#### [WHAT NEEDS TO BE DONE]
Extract, unchanged, every line from the top of the material below through the line with "scene.camera = cam", and no more.

#### [DATA SECTION]
◇ ◇ ◇

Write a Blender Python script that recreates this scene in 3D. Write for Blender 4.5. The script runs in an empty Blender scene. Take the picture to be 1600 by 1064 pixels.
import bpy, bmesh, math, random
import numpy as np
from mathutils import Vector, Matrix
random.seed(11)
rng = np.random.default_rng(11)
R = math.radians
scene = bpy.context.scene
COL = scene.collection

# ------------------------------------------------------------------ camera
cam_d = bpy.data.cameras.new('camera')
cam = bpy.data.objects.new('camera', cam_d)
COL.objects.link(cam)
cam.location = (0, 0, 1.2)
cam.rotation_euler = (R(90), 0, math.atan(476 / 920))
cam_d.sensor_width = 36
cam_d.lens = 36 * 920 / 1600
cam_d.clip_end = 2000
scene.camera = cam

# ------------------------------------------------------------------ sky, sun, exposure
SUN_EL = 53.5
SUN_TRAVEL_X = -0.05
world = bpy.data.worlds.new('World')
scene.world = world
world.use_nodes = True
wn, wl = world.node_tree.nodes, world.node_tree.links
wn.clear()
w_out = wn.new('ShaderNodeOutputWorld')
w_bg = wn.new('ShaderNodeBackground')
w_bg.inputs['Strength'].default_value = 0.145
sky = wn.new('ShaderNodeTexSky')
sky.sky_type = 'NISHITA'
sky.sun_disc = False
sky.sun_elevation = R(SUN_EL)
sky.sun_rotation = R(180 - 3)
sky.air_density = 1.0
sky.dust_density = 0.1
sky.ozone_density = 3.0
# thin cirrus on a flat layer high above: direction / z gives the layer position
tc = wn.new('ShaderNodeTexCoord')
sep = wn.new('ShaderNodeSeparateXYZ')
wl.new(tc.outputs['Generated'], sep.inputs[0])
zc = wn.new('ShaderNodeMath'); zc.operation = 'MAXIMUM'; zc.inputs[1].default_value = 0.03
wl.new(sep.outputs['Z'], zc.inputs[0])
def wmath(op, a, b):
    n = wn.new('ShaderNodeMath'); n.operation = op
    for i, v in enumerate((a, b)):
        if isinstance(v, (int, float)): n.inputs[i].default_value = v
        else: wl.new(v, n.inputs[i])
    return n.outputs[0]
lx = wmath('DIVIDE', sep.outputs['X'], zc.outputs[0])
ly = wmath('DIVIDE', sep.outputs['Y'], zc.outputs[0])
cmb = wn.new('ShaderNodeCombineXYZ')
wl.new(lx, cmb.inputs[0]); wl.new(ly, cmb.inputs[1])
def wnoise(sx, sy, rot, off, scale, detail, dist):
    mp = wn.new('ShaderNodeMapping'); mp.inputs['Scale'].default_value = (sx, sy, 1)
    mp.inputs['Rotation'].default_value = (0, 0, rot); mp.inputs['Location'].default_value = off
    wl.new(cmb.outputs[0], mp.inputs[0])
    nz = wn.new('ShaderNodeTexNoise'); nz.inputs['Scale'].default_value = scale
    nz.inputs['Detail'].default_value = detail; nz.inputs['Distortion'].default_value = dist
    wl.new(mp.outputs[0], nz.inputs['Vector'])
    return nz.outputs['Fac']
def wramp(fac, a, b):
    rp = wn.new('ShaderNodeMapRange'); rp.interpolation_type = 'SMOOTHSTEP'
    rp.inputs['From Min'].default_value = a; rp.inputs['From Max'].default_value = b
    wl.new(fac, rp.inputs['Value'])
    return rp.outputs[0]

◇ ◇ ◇

#### [RESULT OF THE TASK]
Write a Blender Python script that recreates this scene in 3D. Write for Blender 4.5. The script runs in an empty Blender scene. Take the picture to be 1600 by 1064 pixels.
import bpy, bmesh, math, random
import numpy as np
from mathutils import Vector, Matrix
random.seed(11)
rng = np.random.default_rng(11)
R = math.radians
scene = bpy.context.scene
COL = scene.collection

# ------------------------------------------------------------------ camera
cam_d = bpy.data.cameras.new('camera')
cam = bpy.data.objects.new('camera', cam_d)
COL.objects.link(cam)
cam.location = (0, 0, 1.2)
cam.rotation_euler = (R(90), 0, math.atan(476 / 920))
cam_d.sensor_width = 36
cam_d.lens = 36 * 920 / 1600
cam_d.clip_end = 2000
scene.camera = cam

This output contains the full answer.